Comentario a las lecturas del III domingo de Adviento. ABC, 15 de diciembre de 1996.
El Bautista es una cima en el tiempo de Adviento. Él otea el horizonte y nos ofrece todo lo que se extiende a su vista. Es lo que nosotros tenemos que ser en el Adviento de toda nuestra vida. No cañas que se agitan empujadas por el viento. Creer a pesar de todo. Juan es el mensajero, que prepara el camino a Dios, sobre todo en la propia vida y en el propio corazón. Por eso sabe lo que tiene que decir: “Yo soy la voz que grita en el desierto. En medio de vosotros hay uno que no acabáis de conocer y al que yo no soy digno de desatar la correa de su sandalia”. Hombre humilde y fiel, que cree, a pesar de todo. A él tampoco le fue nada fácil, y está bien tenerlo en cuenta, si creemos que sólo para nosotros es difícil.
La Iglesia es también como Juan Bautista, y cada uno de sus miembros lo somos, la voz que grita en el desierto, la voz que anuncia lo definitivo. El que nos ha llamado es fiel y su Espíritu nos envía a proclamar la buena noticia. Ni podemos dejar de oír esta voz, porque viene de hombres, ni dejar a su vez de vivirla y proclamarla nosotros mismos. Todos estamos en Adviento, esperando al que ha de venir en el resplandor de su divinidad.

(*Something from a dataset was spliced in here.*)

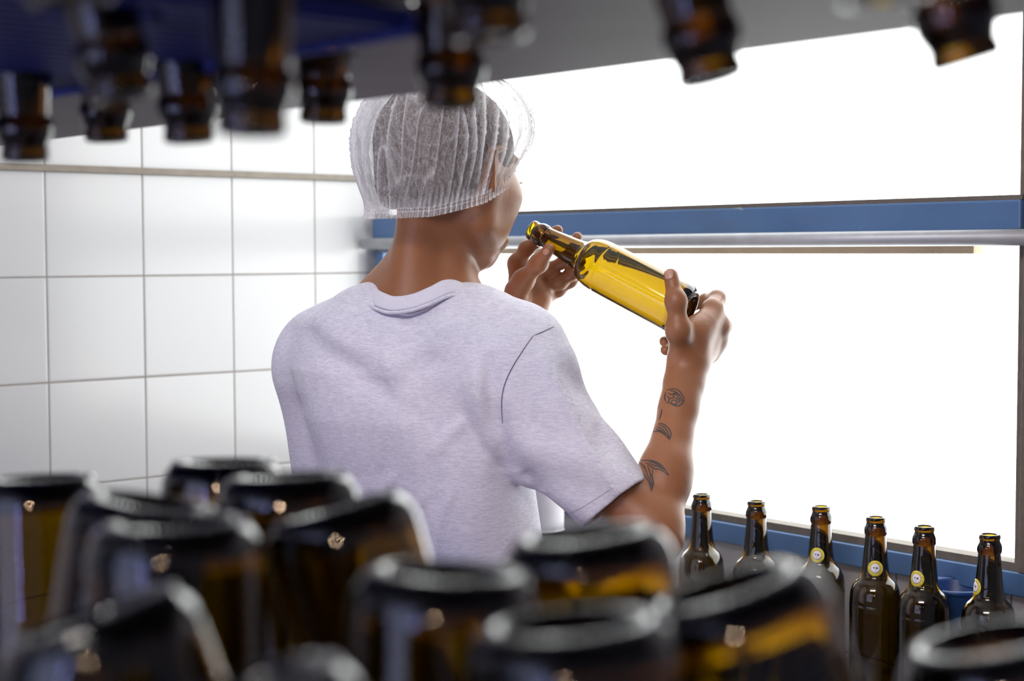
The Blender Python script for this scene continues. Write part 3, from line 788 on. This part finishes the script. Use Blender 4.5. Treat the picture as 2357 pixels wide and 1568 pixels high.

Con un arma tan humilde como la voz que transmite palabras de perdón, de amor y de esperanza, la Iglesia sigue predicando en el desierto, pero muchas veces hace del desierto un vergel florido.
El mensaje del Bautista es claro: Conversión a la luz de la palabra de Dios y adecuación de nuestros criterios a los del Señor, actitud de sencillez y sobriedad en la vida, sinceridad y autenticidad con frutos concretos de conversión. Y todo ello nos lleva a la paz y serenidad, al equilibrio, a saber de dónde venimos, qué tenemos que hacer y por dónde hemos de caminar, aunque no lo diga ningún “slogan”, ni se hagan campañas publicitarias para ello y nos miren extrañados. ¡Después de 2000 años sigue siendo nuevo!
Con fuerza se nos invita a la alegría, tanto por parte de Isaías, otra gran figura del Adviento, como de san Pablo. Desbordo gozo con el Señor y me alegro con mi Dios. Como el suelo echa sus brotes, como un jardín hace crecer sus semillas, así haremos brotar la justicia y la paz, si somos realmente mensajeros del Evangelio. No apaguemos el Espíritu, examinémoslo todo y quedémonos con lo bueno. Guardémonos de toda forma de maldad. Nuestro espíritu se alegrará en Dios nuestro Salvador. Nos llamarán bienaventurados las generaciones. Es el himno de la alegría, –no el único–, que brota de la pluma de san Pablo en su carta a los fieles de Tesalónica, a los cuales ama entrañablemente por su fidelidad.
Es vital que caigamos en la cuenta de esa gran noticia, que anuncia el Adviento: la venida de Cristo. Es el tiempo de la preparación para la solemnidad del Nacimiento en la noche, en que se recuerda la primera venida del Hijo de Dios al mundo. Los que se acercan a nuestras celebraciones tendrían que llevarse la impresión de que estamos viviendo un tiempo de gozo y esperanza inefables. Nuestros días tendrían que transcurrir preñados de fe y de amor a todos.
Por supuesto, que sufrimos y lloramos como todo el mundo, porque tenemos dificultades y problemas, pero sabemos que todo ello forma parte de la dura cuesta del camino, en cuyo recorrido se abren heridas en nuestros pies y a veces en nuestras manos. Pero el camino está iluminado por la luz del que viene a nosotros como uno más, y nos ofrece su compañía para marchar juntos. Estas no son figuras retóricas. Es la realidad de la vida cristiana. No podemos responder en solitario a la llamada del Adviento. Caminamos en comunión unos con otros y unidos con Cristo.